━━━━━ Source material ━━━━━
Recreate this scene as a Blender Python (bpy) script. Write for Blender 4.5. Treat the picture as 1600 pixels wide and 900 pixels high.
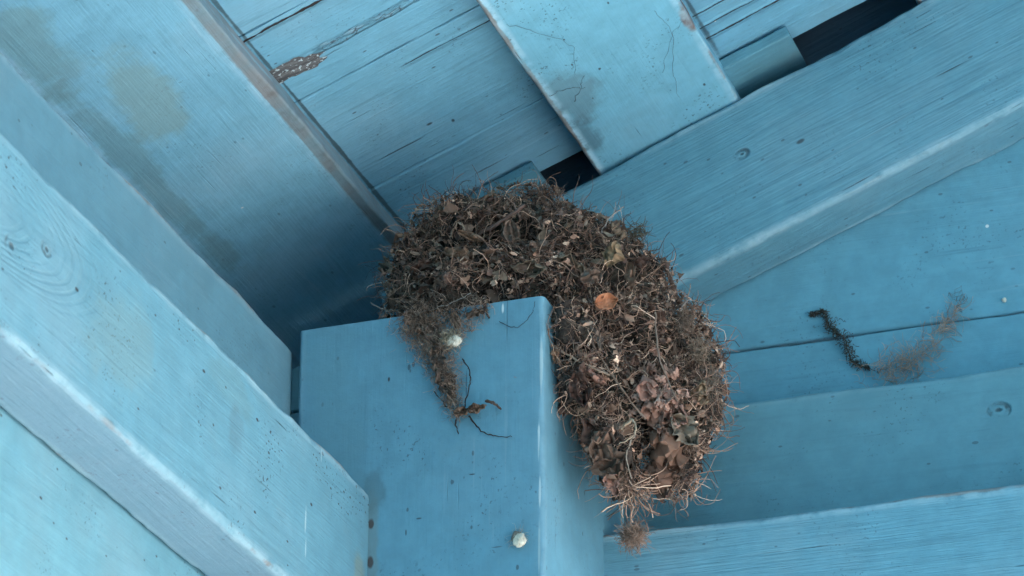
import bpy, math, random
import numpy as np
from mathutils import Vector, Matrix, noise

random.seed(7); rng = np.random.default_rng(7)
scene = bpy.context.scene
C = scene.collection
for o in list(bpy.data.objects): bpy.data.objects.remove(o)

# ------------------------------------------------------------------ camera
YAW, PITCH, ROLL = math.radians(19.672), math.radians(25.677), math.radians(0.543)
cam_d = bpy.data.cameras.new('camera'); cam = bpy.data.objects.new('camera', cam_d); C.objects.link(cam)
cy, sy, cp, sp = math.cos(YAW), math.sin(YAW), math.cos(PITCH), math.sin(PITCH)
fw = Vector((-sy*cp, cy*cp, sp)); rt = Vector((cy, sy, 0)); up = rt.cross(fw)
cr, sr = math.cos(ROLL), math.sin(ROLL)
rt2 = rt*cr + up*sr; up2 = up*cr - rt*sr
M = Matrix.Identity(4)
for i in range(3):
    M[i][0] = rt2[i]; M[i][1] = up2[i]; M[i][2] = -fw[i]
M.translation = Vector((0.5384, -1.5564, 1.5126))
cam.matrix_world = M
cam_d.sensor_width = 36; cam_d.lens = 5403.9/1600*36
cam_d.clip_start = 0.02; cam_d.clip_end = 500
cam_d.dof.use_dof = True; cam_d.dof.focus_distance = 1.83; cam_d.dof.aperture_fstop = 30
scene.camera = cam

# ------------------------------------------------------------------ light
SUN_EL, SUN_AZ = math.radians(40), math.radians(50)     # azimuth clockwise from +Y
world = bpy.data.worlds.new('World'); scene.world = world; world.use_nodes = True
wn = world.node_tree; wn.nodes.clear()
sky = wn.nodes.new('ShaderNodeTexSky'); sky.sky_type = 'NISHITA'; sky.sun_disc = False
sky.sun_elevation = SUN_EL; sky.sun_rotation = SUN_AZ
bg = wn.nodes.new('ShaderNodeBackground'); bg.inputs['Strength'].default_value = 0.15
wo = wn.nodes.new('ShaderNodeOutputWorld')
wn.links.new(sky.outputs[0], bg.inputs[0]); wn.links.new(bg.outputs[0], wo.inputs[0])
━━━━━
**Exercise brief**.
State the count of lines in the data holding the word "scene", adding nothing to it.

**The response**.
5